Growing up in Rhode Island, Cotter played piano and listened to records by icons like the Beatles, the Beach Boys, the Carpenters, and Bob Dylan. She spent her early twenties in Spain, Thailand, and India; studying yoga and meditation; sleeping on train station floors; washing laundry in sinks; and witnessing the countless ways of life of people. On the Camino de Santiago, a pilgrimage route through northern Spain, she felt "wildly alive. As I woke with the sun in the east and walked west each day, I felt free yet full of purpose" – a feeling she would recognize and reclaim later as a touring musician.

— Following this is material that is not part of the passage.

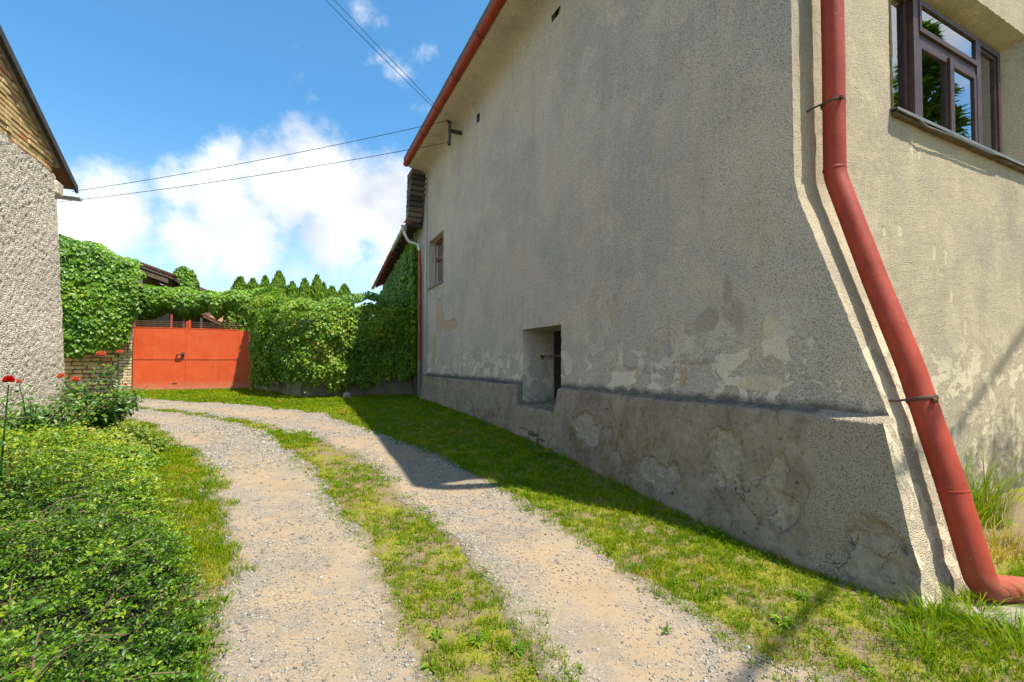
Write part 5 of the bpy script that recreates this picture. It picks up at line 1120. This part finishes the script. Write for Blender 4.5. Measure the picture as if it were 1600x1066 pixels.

As a songwriter, Cotter waits for the source of emotions to rise and then expresses her experiences in rhymed couplets. The process typically begins with nostalgia or longing – wondering how things were or how they could be. She endlessly interrogates existence, weaving her worries, hopes, and joys into the fabric of her songs. Cotter has released three albums, "Dreaming as I Do" (2015), "Home on the River" (2018), and "Gently as I Go" (2023). The magazine Under the Radar says her music "evokes a lasting sense of warmth and welcome, offering an uplifting reminder to make the most of every moment."
Cotter's songs effortlessly move from the small to the grand. Take "Coming Your Way," the anthem of a traveler about the people who keep her afloat by opening their hearts and homes. Or "The Year of the Wrecking Ball," in which the narrator visits her childhood home and grapples with the dissolution of her family and the feeling of continuity. And then there’s "Gone Away," an anthem for the lost and oppressed. With the precision of an analog photographer, Cotter adjusts the aperture of her attention to move between the particular and the universal qualities of our lives.
Cotter has performed at the Freshgrass Festival (North Adams, MA), the Rocky Mountain Folk Fest (Lyons, CO), the Ossipee Music Festival (Ossipee, NH), the Falcon Ridge Folk Festival (Hillsdale, NY), at the Rockwood Music Hall (New York, NY), at the Isis Music Hall (Asheville, NC), in the Alberta Rose Theatre (Portland, OR), at Swallow Hill (Denver, CO), and many others. She won the Maine Songwriters Association contest and was a finalist in the songwriting competitions of Freshgrass and the Rocky Mountain Folk Fest. When she is not roaming as a nomad, Cotter lives on the coast of Maine.